Task:
Quote the material below exactly as written, from the first line to the line that holds "motif(ca+.50, .085, 1.35);", endpoints included.

>> Start

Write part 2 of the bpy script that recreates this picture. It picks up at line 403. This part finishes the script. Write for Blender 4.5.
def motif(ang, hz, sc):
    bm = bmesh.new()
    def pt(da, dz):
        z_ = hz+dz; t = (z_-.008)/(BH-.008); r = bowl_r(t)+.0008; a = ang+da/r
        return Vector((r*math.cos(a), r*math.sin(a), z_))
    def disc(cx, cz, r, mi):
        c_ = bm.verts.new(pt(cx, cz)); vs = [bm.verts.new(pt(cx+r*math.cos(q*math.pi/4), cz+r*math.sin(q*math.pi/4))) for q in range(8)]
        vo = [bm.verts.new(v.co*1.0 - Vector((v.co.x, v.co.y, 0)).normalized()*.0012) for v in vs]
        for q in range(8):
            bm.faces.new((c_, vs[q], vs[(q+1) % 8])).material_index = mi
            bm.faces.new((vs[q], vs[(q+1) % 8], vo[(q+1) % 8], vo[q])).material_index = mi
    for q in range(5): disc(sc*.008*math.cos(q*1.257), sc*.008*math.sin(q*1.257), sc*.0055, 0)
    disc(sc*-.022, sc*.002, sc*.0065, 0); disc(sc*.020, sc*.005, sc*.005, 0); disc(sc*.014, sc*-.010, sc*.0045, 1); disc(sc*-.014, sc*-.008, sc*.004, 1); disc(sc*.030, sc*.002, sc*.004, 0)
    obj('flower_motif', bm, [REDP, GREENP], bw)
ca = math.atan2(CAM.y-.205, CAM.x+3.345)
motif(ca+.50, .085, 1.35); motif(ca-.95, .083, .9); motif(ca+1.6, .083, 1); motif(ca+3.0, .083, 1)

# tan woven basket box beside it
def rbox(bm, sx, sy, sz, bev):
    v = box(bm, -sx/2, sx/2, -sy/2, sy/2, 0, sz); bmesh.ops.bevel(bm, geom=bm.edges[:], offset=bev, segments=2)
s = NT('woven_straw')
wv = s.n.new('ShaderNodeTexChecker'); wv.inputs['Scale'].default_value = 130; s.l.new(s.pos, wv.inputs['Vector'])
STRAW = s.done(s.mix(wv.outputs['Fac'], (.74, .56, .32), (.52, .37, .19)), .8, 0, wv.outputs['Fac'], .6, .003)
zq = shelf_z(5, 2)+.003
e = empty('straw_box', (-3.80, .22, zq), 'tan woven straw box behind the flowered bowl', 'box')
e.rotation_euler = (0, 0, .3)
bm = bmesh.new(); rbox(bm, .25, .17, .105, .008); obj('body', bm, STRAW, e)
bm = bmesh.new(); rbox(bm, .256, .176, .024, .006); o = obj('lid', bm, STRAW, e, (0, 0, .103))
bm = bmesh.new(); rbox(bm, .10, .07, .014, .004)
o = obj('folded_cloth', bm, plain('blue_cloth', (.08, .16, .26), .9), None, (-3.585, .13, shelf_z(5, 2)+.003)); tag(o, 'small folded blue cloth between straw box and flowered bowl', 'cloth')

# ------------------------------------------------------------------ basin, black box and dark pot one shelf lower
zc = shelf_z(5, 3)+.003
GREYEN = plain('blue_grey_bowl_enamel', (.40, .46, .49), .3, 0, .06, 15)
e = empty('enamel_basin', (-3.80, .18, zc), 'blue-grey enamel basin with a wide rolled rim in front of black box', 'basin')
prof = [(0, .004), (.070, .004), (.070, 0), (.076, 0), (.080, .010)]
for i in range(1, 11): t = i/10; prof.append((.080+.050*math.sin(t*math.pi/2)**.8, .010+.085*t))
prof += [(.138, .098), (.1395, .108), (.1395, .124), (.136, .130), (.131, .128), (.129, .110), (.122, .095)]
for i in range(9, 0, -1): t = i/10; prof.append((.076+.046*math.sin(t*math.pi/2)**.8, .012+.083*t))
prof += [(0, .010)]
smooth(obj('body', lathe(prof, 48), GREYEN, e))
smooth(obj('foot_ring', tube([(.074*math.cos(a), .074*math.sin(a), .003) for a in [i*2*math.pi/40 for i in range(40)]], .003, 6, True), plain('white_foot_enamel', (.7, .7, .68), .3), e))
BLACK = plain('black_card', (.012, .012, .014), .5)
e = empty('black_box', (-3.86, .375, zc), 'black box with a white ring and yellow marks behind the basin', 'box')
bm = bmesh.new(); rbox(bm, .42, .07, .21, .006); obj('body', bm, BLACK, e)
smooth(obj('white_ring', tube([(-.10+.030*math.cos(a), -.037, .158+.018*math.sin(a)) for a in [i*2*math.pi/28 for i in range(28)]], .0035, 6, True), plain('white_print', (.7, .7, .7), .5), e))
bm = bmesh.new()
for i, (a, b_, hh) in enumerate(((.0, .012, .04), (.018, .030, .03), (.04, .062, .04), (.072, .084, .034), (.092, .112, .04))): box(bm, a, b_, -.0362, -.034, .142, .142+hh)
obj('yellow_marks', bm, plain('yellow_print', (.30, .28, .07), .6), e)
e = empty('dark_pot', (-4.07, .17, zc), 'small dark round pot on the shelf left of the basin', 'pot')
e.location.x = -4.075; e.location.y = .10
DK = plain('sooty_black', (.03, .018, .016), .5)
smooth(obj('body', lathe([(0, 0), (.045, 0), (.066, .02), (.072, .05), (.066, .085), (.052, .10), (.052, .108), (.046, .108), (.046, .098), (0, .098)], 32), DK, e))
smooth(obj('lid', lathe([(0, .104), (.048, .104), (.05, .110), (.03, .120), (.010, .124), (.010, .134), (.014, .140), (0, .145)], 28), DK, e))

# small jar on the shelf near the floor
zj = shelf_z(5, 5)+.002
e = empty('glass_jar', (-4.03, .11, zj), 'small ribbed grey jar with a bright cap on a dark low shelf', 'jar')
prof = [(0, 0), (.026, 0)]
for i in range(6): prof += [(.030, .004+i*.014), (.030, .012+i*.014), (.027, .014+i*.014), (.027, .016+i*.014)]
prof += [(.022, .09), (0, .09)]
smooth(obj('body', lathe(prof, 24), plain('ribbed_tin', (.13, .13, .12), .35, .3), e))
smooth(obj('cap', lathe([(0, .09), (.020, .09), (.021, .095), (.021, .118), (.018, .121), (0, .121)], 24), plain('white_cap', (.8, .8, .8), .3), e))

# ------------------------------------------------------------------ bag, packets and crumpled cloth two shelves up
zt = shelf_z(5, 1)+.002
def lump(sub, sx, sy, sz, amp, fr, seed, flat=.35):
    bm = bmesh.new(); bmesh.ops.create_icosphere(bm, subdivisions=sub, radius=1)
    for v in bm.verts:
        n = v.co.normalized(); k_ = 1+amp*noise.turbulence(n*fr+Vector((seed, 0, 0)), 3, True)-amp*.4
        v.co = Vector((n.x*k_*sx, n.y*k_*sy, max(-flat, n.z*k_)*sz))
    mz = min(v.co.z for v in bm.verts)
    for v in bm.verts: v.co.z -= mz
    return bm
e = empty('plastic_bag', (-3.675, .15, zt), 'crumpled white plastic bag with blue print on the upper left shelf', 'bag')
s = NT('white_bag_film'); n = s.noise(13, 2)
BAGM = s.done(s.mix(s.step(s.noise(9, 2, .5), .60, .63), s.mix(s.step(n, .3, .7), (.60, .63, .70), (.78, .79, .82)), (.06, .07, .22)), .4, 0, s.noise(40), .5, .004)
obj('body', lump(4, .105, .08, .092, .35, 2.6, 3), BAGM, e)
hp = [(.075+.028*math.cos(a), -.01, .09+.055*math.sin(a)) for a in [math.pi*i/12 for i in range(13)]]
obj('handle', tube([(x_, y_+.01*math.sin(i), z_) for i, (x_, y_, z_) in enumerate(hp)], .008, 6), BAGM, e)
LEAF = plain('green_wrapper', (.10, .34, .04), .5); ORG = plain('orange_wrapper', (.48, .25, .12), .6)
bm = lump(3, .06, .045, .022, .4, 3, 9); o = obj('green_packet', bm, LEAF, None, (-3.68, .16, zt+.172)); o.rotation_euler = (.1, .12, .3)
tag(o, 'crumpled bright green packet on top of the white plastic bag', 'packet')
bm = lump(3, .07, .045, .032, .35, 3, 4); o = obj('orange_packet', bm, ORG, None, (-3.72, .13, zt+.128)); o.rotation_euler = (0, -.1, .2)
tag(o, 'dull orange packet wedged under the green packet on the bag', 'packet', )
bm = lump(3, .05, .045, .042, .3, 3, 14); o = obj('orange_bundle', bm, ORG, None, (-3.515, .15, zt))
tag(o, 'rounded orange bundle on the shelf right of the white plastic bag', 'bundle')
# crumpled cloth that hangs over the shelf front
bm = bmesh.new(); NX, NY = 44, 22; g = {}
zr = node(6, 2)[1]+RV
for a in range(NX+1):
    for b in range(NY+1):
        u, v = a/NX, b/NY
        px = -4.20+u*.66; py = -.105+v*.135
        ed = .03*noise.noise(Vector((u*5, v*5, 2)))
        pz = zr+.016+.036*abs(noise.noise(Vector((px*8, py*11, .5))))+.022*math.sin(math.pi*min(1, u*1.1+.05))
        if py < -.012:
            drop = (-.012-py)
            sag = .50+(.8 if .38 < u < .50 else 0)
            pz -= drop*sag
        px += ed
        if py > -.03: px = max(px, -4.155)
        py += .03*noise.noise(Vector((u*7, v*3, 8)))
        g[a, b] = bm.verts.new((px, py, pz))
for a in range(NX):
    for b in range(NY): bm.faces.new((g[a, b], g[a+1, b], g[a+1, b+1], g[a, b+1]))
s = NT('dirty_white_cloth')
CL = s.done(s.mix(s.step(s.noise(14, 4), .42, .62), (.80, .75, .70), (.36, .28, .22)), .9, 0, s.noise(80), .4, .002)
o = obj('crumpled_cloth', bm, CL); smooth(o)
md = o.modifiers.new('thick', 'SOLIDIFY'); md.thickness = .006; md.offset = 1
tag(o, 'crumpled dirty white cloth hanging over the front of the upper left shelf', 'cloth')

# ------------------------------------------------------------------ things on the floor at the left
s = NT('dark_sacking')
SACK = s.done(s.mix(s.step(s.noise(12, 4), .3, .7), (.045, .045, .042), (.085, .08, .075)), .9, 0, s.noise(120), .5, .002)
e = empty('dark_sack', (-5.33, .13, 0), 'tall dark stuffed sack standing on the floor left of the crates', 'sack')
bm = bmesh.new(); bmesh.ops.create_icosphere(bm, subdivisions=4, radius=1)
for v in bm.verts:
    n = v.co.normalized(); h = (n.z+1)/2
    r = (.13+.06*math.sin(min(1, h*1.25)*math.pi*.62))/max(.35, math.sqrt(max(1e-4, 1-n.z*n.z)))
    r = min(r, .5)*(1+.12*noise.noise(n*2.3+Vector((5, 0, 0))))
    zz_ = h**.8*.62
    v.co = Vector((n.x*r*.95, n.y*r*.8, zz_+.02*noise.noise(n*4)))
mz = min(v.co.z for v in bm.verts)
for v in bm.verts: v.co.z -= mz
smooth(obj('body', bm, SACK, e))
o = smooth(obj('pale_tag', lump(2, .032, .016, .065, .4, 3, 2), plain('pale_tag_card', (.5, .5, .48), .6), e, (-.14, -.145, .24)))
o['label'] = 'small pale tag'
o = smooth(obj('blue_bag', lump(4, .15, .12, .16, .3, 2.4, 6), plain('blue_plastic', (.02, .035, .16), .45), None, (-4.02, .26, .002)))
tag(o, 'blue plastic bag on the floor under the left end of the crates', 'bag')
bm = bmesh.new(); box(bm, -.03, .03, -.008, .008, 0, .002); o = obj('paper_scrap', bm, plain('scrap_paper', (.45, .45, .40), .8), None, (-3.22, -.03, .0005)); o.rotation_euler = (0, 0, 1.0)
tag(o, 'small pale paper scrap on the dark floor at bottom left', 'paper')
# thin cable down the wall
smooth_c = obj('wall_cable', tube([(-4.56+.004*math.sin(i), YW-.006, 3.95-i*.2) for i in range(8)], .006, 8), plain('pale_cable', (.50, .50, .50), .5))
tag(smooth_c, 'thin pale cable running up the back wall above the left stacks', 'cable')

>> End

Response to the exercise:
Write part 2 of the bpy script that recreates this picture. It picks up at line 403. This part finishes the script. Write for Blender 4.5.
def motif(ang, hz, sc):
    bm = bmesh.new()
    def pt(da, dz):
        z_ = hz+dz; t = (z_-.008)/(BH-.008); r = bowl_r(t)+.0008; a = ang+da/r
        return Vector((r*math.cos(a), r*math.sin(a), z_))
    def disc(cx, cz, r, mi):
        c_ = bm.verts.new(pt(cx, cz)); vs = [bm.verts.new(pt(cx+r*math.cos(q*math.pi/4), cz+r*math.sin(q*math.pi/4))) for q in range(8)]
        vo = [bm.verts.new(v.co*1.0 - Vector((v.co.x, v.co.y, 0)).normalized()*.0012) for v in vs]
        for q in range(8):
            bm.faces.new((c_, vs[q], vs[(q+1) % 8])).material_index = mi
            bm.faces.new((vs[q], vs[(q+1) % 8], vo[(q+1) % 8], vo[q])).material_index = mi
    for q in range(5): disc(sc*.008*math.cos(q*1.257), sc*.008*math.sin(q*1.257), sc*.0055, 0)
    disc(sc*-.022, sc*.002, sc*.0065, 0); disc(sc*.020, sc*.005, sc*.005, 0); disc(sc*.014, sc*-.010, sc*.0045, 1); disc(sc*-.014, sc*-.008, sc*.004, 1); disc(sc*.030, sc*.002, sc*.004, 0)
    obj('flower_motif', bm, [REDP, GREENP], bw)
ca = math.atan2(CAM.y-.205, CAM.x+3.345)
motif(ca+.50, .085, 1.35); motif(ca-.95, .083, .9); motif(ca+1.6, .083, 1); motif(ca+3.0, .083, 1)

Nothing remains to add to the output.